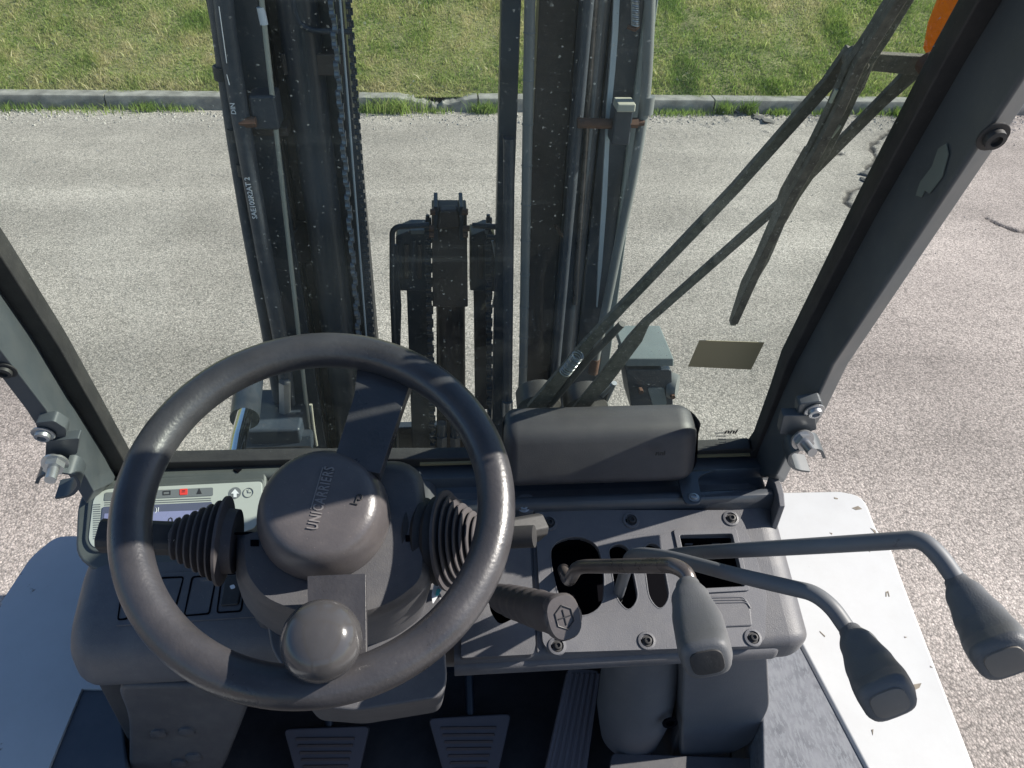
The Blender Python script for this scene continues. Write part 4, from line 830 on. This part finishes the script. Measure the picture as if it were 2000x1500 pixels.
# spinner knob
KC = WP.at(633, 1262, .018)
lathe('spinner_knob', [(.015, -.018), (.016, .0), (.028, .004), (.033, .011), (.035, .021), (.0337, .031), (.028, .0405), (.019, .046), (.0095, .0485), (0, .049)], KC, NW, 'knob', wheel, n=64, ang=60)

# ---- parking brake handle
ha = pd(965, 1165, .97); hb = pd(1100, 1205, .80)
d_ = (hb-ha).normalized(); s_ = d_.cross(Vector((0, -.4, .9))).normalized(); u2 = s_.cross(d_)
hd = tube('park_brake_lever', [ha-d_*.05, ha+d_*.05], .008, 'chrome', FL, label='parking brake lever with ribbed black grip')
def sec(c, a, b, w, h, e=2.6, n=28):
    out = []
    for k in range(n):
        t = k*2*pi/n; x, y = cos(t), sin(t); out.append(c+a*w*math.copysign(abs(x)**(2/e), x)+b*h*math.copysign(abs(y)**(2/e), y))
    return out
Lh = (hb-ha).length; rings = []
for k in range(31):
    t = k/30; w = .0165+.004*t+(.0012 if k % 4 < 2 and .15 < t < .8 else 0)
    rings.append(sec(ha+(hb-ha)*(.12+.88*t), s_, u2, w, w*1.1, 2.3))
rings.append(sec(hb+d_*.003, s_, u2, .0185, .0205, 2.3))
gp = link('brake_grip', loft_me(rings), 'boot', hd, ang=60)
ax2 = (EYE-hb).normalized()*.35+d_; ax2.normalize()
capc = hb-d_*.008; s3 = ax2.cross(Vector((0, 0, 1))).normalized(); u3 = s3.cross(ax2)
cap = link('release_button', loft_me([sec(capc, s3, u3, .019, .023), sec(capc+ax2*.010, s3, u3, .0195, .024), sec(capc+ax2*.014, s3, u3, .0175, .022)]), 'hub', hd, ang=45)
cc = capc+ax2*.0145; hexp = [cc+s3*.0105*sin(k*pi/3)+u3*.0125*cos(k*pi/3) for k in range(7)]
tube('hex_emblem', hexp, .0009, 'printd', hd, n=6); tube('hex_emblem', [cc-u3*.008, cc+u3*.008], .0007, 'printd', hd, n=6); tube('hex_emblem', [cc-s3*.007, cc+s3*.007], .0007, 'printd', hd, n=6)
tube('brake_catch', [pd(970, 1148, .965), pd(985, 1150, .955), pd(1010, 1162, .94)], .004, 'cream', hd, rad=.01)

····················

Quote the material word for word, dropping any images it holds.

The Blender Python script for this scene continues. Write part 4, from line 830 on. This part finishes the script. Measure the picture as if it were 2000x1500 pixels.
# spinner knob
KC = WP.at(633, 1262, .018)
lathe('spinner_knob', [(.015, -.018), (.016, .0), (.028, .004), (.033, .011), (.035, .021), (.0337, .031), (.028, .0405), (.019, .046), (.0095, .0485), (0, .049)], KC, NW, 'knob', wheel, n=64, ang=60)

# ---- parking brake handle
ha = pd(965, 1165, .97); hb = pd(1100, 1205, .80)
d_ = (hb-ha).normalized(); s_ = d_.cross(Vector((0, -.4, .9))).normalized(); u2 = s_.cross(d_)
hd = tube('park_brake_lever', [ha-d_*.05, ha+d_*.05], .008, 'chrome', FL, label='parking brake lever with ribbed black grip')
def sec(c, a, b, w, h, e=2.6, n=28):
    out = []
    for k in range(n):
        t = k*2*pi/n; x, y = cos(t), sin(t); out.append(c+a*w*math.copysign(abs(x)**(2/e), x)+b*h*math.copysign(abs(y)**(2/e), y))
    return out
Lh = (hb-ha).length; rings = []
for k in range(31):
    t = k/30; w = .0165+.004*t+(.0012 if k % 4 < 2 and .15 < t < .8 else 0)
    rings.append(sec(ha+(hb-ha)*(.12+.88*t), s_, u2, w, w*1.1, 2.3))
rings.append(sec(hb+d_*.003, s_, u2, .0185, .0205, 2.3))
gp = link('brake_grip', loft_me(rings), 'boot', hd, ang=60)
ax2 = (EYE-hb).normalized()*.35+d_; ax2.normalize()
capc = hb-d_*.008; s3 = ax2.cross(Vector((0, 0, 1))).normalized(); u3 = s3.cross(ax2)
cap = link('release_button', loft_me([sec(capc, s3, u3, .019, .023), sec(capc+ax2*.010, s3, u3, .0195, .024), sec(capc+ax2*.014, s3, u3, .0175, .022)]), 'hub', hd, ang=45)
cc = capc+ax2*.0145; hexp = [cc+s3*.0105*sin(k*pi/3)+u3*.0125*cos(k*pi/3) for k in range(7)]
tube('hex_emblem', hexp, .0009, 'printd', hd, n=6); tube('hex_emblem', [cc-u3*.008, cc+u3*.008], .0007, 'printd', hd, n=6); tube('hex_emblem', [cc-s3*.007, cc+s3*.007], .0007, 'printd', hd, n=6)
tube('brake_catch', [pd(970, 1148, .965), pd(985, 1150, .955), pd(1010, 1162, .94)], .004, 'cream', hd, rad=.01)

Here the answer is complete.